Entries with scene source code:
══════════
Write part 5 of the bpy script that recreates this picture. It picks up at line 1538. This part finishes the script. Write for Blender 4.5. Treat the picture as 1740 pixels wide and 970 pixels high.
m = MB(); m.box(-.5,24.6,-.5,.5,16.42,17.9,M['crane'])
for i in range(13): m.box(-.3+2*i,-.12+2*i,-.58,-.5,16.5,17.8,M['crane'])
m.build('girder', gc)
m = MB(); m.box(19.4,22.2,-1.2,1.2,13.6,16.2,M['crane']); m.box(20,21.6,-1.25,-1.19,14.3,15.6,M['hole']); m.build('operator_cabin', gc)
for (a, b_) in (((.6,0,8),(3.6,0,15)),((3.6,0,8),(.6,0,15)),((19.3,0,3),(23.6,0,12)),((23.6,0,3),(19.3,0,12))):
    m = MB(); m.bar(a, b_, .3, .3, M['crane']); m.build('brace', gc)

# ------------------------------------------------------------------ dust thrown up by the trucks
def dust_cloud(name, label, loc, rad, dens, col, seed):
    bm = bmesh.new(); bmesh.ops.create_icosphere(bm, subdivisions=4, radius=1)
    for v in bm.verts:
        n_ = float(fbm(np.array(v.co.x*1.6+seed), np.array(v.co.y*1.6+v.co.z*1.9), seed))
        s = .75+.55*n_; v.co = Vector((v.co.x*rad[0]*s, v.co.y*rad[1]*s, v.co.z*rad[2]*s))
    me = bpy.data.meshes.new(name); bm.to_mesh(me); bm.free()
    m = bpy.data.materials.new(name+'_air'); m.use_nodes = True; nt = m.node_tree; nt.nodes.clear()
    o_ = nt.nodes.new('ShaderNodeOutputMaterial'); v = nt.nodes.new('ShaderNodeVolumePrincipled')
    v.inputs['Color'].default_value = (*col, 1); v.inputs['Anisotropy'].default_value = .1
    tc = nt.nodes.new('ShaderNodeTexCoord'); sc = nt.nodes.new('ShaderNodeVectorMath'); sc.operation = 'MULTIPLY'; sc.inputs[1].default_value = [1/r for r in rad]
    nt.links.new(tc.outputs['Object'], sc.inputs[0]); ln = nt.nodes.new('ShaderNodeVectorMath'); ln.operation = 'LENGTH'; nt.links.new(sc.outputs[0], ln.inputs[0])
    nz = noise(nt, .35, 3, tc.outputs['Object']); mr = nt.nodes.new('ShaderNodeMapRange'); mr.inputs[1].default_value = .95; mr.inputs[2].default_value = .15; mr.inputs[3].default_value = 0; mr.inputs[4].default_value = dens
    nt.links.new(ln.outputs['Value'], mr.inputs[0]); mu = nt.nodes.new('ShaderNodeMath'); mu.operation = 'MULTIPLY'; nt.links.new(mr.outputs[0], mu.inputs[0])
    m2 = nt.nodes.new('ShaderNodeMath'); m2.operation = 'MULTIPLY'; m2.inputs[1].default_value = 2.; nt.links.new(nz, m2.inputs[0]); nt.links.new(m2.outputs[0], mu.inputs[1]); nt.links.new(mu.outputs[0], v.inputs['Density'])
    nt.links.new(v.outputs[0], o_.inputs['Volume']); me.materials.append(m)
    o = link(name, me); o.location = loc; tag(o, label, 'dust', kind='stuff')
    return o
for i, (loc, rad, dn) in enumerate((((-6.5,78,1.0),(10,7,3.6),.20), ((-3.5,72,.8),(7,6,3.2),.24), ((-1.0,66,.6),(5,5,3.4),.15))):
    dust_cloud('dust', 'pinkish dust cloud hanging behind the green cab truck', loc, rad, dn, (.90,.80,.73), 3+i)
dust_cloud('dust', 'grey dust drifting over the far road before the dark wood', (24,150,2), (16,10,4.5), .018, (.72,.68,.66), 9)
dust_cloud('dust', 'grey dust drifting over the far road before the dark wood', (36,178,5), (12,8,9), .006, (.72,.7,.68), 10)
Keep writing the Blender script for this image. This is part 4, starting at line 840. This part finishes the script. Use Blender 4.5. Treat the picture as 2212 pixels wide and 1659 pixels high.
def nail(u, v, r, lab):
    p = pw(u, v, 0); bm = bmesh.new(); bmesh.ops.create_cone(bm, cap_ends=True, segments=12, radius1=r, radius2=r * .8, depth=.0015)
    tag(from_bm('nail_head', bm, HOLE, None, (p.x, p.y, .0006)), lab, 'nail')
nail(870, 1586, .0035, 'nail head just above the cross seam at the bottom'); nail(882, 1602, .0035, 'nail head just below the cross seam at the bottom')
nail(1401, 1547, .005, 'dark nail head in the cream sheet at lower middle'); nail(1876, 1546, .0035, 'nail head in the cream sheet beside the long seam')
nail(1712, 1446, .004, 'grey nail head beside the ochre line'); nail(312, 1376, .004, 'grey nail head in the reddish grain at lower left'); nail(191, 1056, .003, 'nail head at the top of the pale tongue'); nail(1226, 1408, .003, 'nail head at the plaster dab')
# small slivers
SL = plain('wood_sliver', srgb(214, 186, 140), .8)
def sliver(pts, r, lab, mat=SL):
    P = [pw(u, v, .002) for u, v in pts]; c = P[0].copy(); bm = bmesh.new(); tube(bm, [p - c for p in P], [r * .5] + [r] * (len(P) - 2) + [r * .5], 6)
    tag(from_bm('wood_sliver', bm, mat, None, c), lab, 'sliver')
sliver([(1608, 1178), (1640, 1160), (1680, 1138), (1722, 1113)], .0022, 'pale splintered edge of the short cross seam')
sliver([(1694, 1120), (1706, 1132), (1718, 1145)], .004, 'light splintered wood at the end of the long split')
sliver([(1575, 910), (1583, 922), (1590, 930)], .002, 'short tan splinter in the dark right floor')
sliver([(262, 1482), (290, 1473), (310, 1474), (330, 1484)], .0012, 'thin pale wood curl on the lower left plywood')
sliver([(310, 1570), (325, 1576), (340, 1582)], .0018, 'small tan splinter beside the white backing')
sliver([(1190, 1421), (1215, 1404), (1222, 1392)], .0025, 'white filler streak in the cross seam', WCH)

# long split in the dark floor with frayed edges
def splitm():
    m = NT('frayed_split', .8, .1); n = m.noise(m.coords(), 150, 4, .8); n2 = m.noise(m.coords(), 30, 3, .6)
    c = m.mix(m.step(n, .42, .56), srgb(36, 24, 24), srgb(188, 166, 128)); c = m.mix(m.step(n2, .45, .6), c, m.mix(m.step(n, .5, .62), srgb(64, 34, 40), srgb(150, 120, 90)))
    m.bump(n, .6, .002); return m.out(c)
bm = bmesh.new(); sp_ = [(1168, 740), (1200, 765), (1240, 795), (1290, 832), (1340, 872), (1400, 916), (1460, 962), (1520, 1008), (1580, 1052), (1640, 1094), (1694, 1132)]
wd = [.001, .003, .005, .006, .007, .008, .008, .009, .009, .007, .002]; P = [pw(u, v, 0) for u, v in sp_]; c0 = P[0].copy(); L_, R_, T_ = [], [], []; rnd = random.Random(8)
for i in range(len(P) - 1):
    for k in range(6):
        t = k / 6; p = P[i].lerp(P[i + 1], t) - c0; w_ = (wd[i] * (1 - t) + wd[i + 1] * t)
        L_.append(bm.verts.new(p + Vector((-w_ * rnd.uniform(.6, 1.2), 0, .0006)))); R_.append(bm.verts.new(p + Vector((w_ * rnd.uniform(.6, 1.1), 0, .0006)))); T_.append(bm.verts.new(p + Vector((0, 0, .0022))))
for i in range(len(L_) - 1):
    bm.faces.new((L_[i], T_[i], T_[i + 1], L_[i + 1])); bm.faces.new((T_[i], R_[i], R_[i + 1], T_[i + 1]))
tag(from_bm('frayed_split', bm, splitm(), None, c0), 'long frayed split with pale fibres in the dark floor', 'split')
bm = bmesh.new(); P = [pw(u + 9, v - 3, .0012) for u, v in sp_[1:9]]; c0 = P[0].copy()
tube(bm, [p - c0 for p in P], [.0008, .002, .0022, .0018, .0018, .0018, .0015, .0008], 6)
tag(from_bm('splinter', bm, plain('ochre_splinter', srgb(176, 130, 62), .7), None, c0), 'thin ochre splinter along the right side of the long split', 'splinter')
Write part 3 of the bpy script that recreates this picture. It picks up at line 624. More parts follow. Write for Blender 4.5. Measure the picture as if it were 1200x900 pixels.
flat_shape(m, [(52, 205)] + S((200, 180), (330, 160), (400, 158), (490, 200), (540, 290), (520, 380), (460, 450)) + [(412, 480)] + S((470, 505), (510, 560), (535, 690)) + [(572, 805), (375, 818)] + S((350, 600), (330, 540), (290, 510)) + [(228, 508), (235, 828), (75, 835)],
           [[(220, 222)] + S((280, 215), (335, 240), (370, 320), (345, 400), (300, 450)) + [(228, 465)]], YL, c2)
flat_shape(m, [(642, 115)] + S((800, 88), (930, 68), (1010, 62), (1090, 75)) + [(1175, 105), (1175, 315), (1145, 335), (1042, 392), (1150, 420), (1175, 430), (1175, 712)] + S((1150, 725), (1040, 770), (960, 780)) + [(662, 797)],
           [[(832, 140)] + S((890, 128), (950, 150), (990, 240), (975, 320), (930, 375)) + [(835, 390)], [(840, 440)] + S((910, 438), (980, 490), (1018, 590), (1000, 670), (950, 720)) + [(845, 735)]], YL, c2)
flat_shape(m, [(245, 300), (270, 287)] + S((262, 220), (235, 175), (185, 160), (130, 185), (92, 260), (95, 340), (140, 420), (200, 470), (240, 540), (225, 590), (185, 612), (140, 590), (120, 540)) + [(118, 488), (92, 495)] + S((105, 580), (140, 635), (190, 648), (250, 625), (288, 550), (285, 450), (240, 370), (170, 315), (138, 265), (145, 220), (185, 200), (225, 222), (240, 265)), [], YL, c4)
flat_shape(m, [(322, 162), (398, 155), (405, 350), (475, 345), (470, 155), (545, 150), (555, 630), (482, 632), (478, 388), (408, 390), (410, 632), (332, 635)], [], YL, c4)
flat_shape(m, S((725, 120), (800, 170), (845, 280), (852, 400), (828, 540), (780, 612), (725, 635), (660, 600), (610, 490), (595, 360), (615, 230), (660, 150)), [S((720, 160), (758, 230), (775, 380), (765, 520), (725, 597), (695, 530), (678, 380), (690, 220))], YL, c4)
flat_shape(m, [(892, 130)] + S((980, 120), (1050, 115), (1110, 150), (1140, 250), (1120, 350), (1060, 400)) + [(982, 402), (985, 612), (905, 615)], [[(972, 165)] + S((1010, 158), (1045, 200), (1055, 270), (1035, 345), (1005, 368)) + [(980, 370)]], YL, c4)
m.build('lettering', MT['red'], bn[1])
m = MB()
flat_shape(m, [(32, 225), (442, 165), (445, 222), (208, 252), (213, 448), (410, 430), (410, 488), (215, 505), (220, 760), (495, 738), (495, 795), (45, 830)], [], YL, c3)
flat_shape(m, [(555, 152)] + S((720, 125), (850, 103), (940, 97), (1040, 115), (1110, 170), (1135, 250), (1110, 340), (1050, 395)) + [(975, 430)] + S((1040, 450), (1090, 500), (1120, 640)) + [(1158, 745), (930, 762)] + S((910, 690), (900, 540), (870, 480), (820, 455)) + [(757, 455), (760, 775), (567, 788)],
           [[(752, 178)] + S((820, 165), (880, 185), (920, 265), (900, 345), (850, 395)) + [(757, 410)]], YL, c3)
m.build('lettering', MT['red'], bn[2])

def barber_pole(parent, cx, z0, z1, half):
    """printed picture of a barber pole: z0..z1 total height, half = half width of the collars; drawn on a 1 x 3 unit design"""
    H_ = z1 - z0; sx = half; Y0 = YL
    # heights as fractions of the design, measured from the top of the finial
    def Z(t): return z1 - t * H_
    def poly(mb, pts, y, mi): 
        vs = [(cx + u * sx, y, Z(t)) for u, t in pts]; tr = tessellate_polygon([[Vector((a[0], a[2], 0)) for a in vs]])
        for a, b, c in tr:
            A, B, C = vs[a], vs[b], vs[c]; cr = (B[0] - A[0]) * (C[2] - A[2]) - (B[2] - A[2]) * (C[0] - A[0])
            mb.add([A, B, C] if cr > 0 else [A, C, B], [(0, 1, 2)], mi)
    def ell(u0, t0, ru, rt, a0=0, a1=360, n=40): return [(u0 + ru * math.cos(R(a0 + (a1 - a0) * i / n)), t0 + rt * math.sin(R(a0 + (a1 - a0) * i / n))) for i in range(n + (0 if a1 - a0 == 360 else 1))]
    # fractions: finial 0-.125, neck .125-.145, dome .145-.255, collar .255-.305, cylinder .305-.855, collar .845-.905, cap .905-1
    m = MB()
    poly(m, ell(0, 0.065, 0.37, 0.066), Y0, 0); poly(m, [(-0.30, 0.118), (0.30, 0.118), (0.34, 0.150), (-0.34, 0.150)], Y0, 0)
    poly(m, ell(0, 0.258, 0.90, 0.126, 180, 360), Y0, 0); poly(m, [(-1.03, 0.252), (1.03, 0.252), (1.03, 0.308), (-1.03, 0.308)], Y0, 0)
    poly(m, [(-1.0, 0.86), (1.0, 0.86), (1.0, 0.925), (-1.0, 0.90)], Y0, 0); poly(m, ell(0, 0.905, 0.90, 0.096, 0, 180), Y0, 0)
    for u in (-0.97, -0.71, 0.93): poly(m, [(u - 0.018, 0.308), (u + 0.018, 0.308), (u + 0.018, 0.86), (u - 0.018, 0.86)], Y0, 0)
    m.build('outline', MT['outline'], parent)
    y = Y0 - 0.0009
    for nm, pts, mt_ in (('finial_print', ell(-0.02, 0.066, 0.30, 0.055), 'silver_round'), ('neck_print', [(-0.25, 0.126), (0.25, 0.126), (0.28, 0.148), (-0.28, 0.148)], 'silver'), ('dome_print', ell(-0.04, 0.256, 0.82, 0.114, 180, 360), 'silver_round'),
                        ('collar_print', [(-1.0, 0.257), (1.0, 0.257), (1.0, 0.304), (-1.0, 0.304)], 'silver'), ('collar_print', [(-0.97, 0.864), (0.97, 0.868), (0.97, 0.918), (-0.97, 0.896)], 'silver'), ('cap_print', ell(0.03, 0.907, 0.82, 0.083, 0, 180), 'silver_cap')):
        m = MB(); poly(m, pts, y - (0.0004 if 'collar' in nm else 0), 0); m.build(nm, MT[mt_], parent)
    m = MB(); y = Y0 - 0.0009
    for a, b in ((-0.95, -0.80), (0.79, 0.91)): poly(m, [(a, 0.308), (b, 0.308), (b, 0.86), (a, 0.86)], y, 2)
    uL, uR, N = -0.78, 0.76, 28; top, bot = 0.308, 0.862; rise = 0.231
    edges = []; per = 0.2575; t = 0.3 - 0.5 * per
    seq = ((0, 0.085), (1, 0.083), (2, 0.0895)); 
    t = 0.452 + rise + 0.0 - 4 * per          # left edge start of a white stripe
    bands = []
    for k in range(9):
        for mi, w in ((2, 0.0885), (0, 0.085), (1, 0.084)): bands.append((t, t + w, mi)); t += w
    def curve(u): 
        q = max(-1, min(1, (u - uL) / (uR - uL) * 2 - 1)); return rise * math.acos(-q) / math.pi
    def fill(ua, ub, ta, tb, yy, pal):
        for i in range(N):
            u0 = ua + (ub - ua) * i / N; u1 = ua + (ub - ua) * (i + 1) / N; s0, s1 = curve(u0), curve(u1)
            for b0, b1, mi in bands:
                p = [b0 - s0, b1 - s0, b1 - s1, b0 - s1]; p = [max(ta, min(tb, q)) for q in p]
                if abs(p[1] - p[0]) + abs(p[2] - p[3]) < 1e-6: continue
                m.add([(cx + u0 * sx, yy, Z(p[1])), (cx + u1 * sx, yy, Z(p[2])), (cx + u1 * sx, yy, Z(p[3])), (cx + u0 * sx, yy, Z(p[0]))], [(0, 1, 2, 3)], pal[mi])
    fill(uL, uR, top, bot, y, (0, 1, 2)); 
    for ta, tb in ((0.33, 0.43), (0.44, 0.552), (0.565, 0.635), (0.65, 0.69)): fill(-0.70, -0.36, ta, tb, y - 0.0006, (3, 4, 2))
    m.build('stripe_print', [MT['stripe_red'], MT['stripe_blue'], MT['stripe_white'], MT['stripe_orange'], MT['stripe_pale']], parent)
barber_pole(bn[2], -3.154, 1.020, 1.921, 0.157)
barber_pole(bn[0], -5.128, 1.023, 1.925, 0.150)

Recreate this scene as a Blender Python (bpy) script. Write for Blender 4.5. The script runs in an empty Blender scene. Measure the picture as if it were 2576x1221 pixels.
══════════
Work to complete:
From the listing above, copy all lines holding the word "picks".

Written reply:
Write part 5 of the bpy script that recreates this picture. It picks up at line 1538. This part finishes the script. Write for Blender 4.5. Treat the picture as 1740 pixels wide and 970 pixels high.
Write part 3 of the bpy script that recreates this picture. It picks up at line 624. More parts follow. Write for Blender 4.5. Measure the picture as if it were 1200x900 pixels.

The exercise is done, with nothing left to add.